Siyasete Girenlerin Bilmesi Gereken Gerçek..

Siyasete Girenlerin Bilmesi Gereken Gerçek..

İşimiz ve çevremizin gereği olarak doğudan batıya dünyanın birçok ülkesini ziyaret ediyoruz. Aşağı yukarı hangi ülke olursa olsun hiç değişmeyen davranış biçimleri var.

Mesela, orta gelir ve üzerindeki ülkelerde hayat pahalılığından şikayet etmek, “iyice tembelleştik” diye serzenişte bulunmak, turistlere ve yabancılara mesafe koymak, göçmenler konusunda sert ifadelerde bulunmak, siyasetin kalitesi konusunda serzenişte bulunmak adet haline gelmiştir. İşte de evde de aynı düşünceleri sıralarlar. Gerekirse bu konularda sert tartışma yapmaktan çekinmezler. Fransa, Almanya, İngiltere, İtalya, İspanya, Sırbistan, Hırvatistan, Yunanistan, ABD, Kanada gibi ülkelerde şahit olduklarımızın benzerlerini büyük şehirlerde Türkiye’de de görmek mümkündür.

Oldukça kalabalık ama gelir seviyesi ortanın altında olan ülkelerde ise insanlar temel ihtiyaçları karşılamak amacıyla mesai mefhumu olmaksızın çalıştıkları için gelir seviyesi yüksek olanların tartışmalarına pek vakit kalmıyor. İlginçtir ne kadar otokratik ya da merkeziyetçi olursa olsun bu ülkelerde yerel siyaset güçlüdür ve siyaseti alenen eleştirenlere rastlamak mümkün olmaz. Çünkü güçlenmek isteyen önünde sonunda siyaseti ya da siyasetçiyi kullanır. Ayrıca sade vatandaş başına bir şey gelmesinden korktuğu için, kıt kanaat geçinirken siyaset yapmak haricinde çıkış yolları arar. Bu ülkelerdeki insanların dışarıdaki yüzü ile evdeki yüzleri farklıdır. Dışarda etliye sütlüye bulaşmayan “çilekeş” ruhlar, evde ya çok iyi ya da çok zalim insanlar olurlar. Otorite baskısının acısını evdekilerden çıkarırlar, ya da gün içinde otoriteyi temsil ettikleri için evde sevecen olurlar. Rusya, Çin, Hindistan, Orta Doğu Ülkeleri, Afrika, Latin Amerika’da sıkça rastlanan örneklerdir bunlar. Tabii ki şaşırmıyoruz bu örnekleri de Türkiye’de görmek mümkün.

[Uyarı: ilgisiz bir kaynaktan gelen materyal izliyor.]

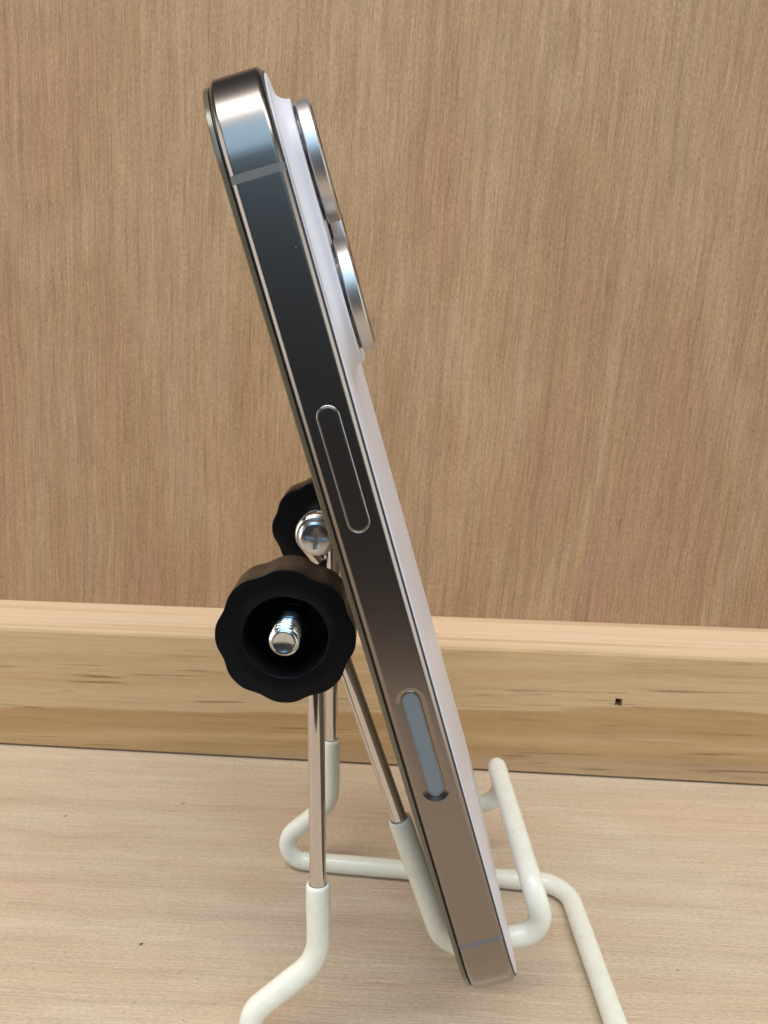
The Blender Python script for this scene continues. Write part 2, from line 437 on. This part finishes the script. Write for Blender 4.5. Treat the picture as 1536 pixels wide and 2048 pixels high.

Türkiye’de her iki profilden insana oldukça fazla sayıda rastlanmasının sebebi hepimizin bildiği konu: Kimlik bunalımı. Türkiye “Doğunun en Batısı”, başkalarına göre de “Batının en Doğusu”. Sokaktaki vatandaşa “Asyalı mısın ?” diye sorulursa cevabı olumlu olmaz, “Avrupalı mısın ?” diye sorulursa cevap kişiye göre değişebilir. Orta Doğulu olmayı kabul etmez ama öyle yaşar, demokratik haklar ile bencil olmayı birbirine karıştırır, gruplaşmak yerine ya bireyselleşmeyi ya da kitlenin parçası olmayı tercih eder. Siyaseti kendi menfaatine kullanmak ve kazanan tarafta olmak ister. Bu sebeple sandığa kadar vereceği kararı bilmek mümkün değildir. Fazla sayıda hoşlanmadığı iş olursa ve bunlar menfaatini olumsuz etkilemiş ise sonucu değiştirecek beklenmedik işler yapar.

Türkiye’de tüm bu anlattıklarım sebebiyle seçim sonuçlarını doğru tahmin etmek zordur. Her iki profilin arasında çok büyük uçurumlar vardır, birbirlerini anlamakta zorluk çekerler. Ortak menfaatte buluşturmak zordur ancak nadir zamanlarda yan yana gelip tarihin akışını değiştirirler. Bu değişim her zaman olumlu sonuçlar yaratmasa da, siyasetçinin bilmesi gereken önemli bir gerçektir.